We know if we assume the distribution of parameters is Normal then we MLE can be written as Mean Squared Error (MSE). The loss function can be shown by the following expression. 

\begin{equation}
    \sum_{i=1}^{N}\left(Y_{i}-\sum_{j=1}^{p}X_{ij}\beta_{j}\right)^{2}=0
\end{equation}
\noindent Step 1: We then want to take partial derrivatives with respect to each component or parameter. 
\begin{equation}
    \frac{\partial}{\partial \beta_{k}}\sum_{i=1}^{N}\left(Y_{i}-\sum_{j=1}^{p}X_{ij}\beta_{j}\right)^{2}=0
\end{equation}

\noindent Step 2: Now you have $p$ (number of parameters = $p$) of these equations, one for each beta and equate it to zero. This is a simple application of the chain rule \cite{mse-eq}:

\begin{equation}
    -2\sum_{i=1}^{N}X_{ik}\left(Y_{i}-\sum_{j=1}^{p}X_{ij}\beta_{j}\right)=0
\end{equation}

\noindent Now we can re-write the sum inside the bracket as $\sum_{j=1}^{p}X_{ij}\beta_{j}=\bf{x}_{i}^{T}\boldsymbol{\beta}$ So you get:

\begin{equation}
\sum_{i=1}^{N}X_{ik}Y_{i}-\sum_{i=1}^{N}X_{ik}\bf{x}_{i}^{T}\boldsymbol{\beta}=0    
\end{equation}

\noindent Now we have $p$ of these equations, and we will "stack them" in a column vector. Notice how $X_{ik}$ is the only term which depends on k, so we can stack this into the vector $\bf{x}_{i}$ and we get:
\begin{equation}
\sum_{i=1}^{N}\bf{x}_{i}\rm{Y}_{i}=\sum_{i=1}^{N}\bf{x}_{i}\bf{x}_{i}^{T}\boldsymbol{\beta}    
\end{equation}

\noindent Now we can take the beta outside the sum (but must stay on RHS of sum), and then take the inverse:
\begin{equation}
\left(\sum_{i=1}^{N}\bf{x}_{i}\bf{x}_{i}^{T}\right)^{-1}\sum_{i=1}^{N}\bf{x}_{i}\rm{Y}_{i}=\boldsymbol{\beta}
\end{equation}

\noindent\textbf{Why do we need iterative methods?, when analytical solution exists}\cite{iter} \\

\noindent Even in the case of, say, linear models, where you have an analytical solution, it may still be best to use such an iterative solver. As an example, if we consider linear regression, the explicit solution requires inverting a matrix which has complexity $O(N^3)$. This becomes prohibitive in the context of big data. Also, a lot of problems in machine learning are convex, so using gradients ensure that we will get to the extrema. However, there are still relevant non-convex problems, like neural networks, where gradient methods (backpropagation) provide an efficient solver. Again this is specially relevant for the case of deep learning \cite{iter}.

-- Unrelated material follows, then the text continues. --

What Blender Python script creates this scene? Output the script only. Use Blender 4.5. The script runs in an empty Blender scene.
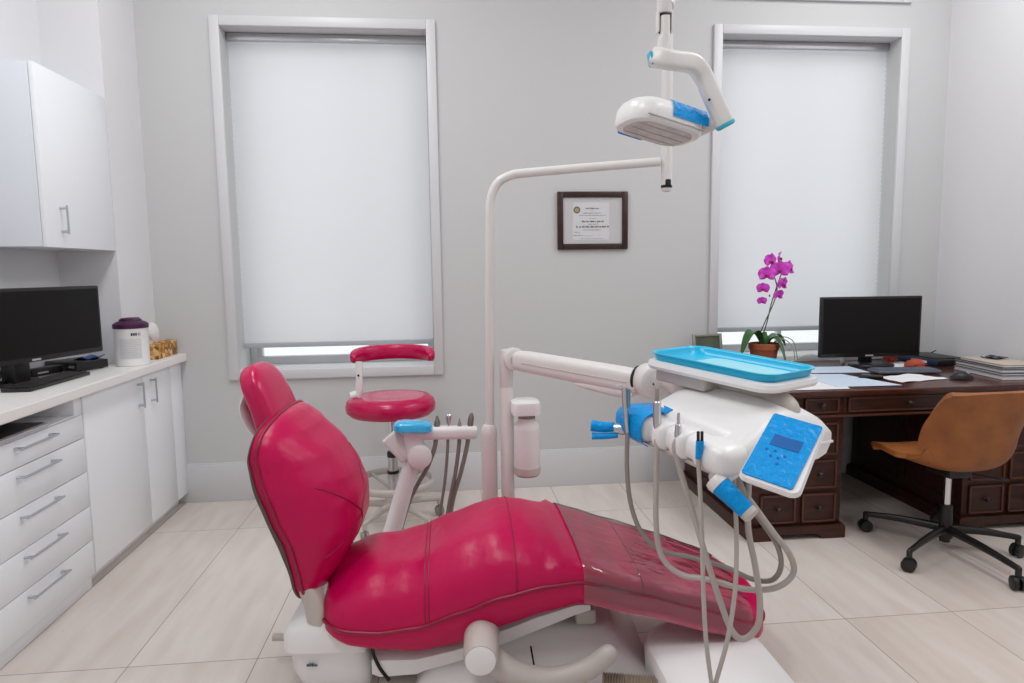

\section{Maxima, Minima and Saddle point}
Now we know how to formulate MLE and now we need to compute its maximum or minimum. Depending on the complexity of the parameter there could be one or more critical points. Critical points bascially could be either a maximum, minimum or saddle point.